--- begin Data ---
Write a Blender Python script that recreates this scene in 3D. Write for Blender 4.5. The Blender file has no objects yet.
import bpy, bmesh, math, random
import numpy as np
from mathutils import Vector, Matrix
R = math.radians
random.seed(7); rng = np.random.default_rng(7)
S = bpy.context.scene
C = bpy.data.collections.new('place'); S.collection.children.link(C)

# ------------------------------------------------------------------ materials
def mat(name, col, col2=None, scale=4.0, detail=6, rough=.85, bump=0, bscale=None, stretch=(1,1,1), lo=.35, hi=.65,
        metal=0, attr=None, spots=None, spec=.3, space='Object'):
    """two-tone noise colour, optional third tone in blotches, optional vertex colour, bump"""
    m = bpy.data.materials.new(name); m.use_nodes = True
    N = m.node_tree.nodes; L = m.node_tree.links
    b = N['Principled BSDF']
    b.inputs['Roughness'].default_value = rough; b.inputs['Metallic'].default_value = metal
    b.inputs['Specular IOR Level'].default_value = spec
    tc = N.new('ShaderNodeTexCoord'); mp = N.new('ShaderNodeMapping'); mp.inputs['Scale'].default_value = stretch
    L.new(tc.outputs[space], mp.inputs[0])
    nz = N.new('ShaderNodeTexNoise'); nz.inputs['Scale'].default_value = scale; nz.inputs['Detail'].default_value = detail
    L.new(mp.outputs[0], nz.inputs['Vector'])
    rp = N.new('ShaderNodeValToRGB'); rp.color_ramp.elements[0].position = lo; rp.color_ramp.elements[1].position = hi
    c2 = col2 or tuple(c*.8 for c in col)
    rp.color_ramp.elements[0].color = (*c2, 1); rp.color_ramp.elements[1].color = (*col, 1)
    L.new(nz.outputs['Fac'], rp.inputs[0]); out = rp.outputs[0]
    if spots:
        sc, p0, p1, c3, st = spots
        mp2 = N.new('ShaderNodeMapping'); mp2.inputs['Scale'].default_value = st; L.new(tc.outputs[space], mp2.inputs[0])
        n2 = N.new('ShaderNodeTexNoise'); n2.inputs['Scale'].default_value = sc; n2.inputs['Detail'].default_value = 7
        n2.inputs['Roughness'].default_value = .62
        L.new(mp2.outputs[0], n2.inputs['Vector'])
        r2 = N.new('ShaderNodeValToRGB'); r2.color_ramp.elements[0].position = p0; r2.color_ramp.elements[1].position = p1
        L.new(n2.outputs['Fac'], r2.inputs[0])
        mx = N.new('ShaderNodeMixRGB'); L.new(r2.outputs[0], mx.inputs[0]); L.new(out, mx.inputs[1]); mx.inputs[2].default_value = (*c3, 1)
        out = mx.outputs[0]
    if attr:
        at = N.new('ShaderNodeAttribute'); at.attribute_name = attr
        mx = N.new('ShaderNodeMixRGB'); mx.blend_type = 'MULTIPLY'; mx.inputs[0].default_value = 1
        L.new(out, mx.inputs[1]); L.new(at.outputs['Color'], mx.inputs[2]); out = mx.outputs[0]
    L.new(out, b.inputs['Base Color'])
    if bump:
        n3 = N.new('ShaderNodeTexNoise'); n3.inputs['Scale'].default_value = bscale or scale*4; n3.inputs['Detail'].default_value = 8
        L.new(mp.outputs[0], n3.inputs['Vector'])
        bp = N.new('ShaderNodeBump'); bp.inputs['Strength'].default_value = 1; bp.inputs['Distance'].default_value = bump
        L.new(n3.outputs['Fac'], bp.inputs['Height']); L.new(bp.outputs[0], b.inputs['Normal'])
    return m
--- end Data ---
* [Your objective] Copy out only the lines running from the beginning of the data to the line with "C = bpy.data.collections.new('place');", both ends included.

* [Response to this exercise]
Write a Blender Python script that recreates this scene in 3D. Write for Blender 4.5. The Blender file has no objects yet.
import bpy, bmesh, math, random
import numpy as np
from mathutils import Vector, Matrix
R = math.radians
random.seed(7); rng = np.random.default_rng(7)
S = bpy.context.scene
C = bpy.data.collections.new('place'); S.collection.children.link(C)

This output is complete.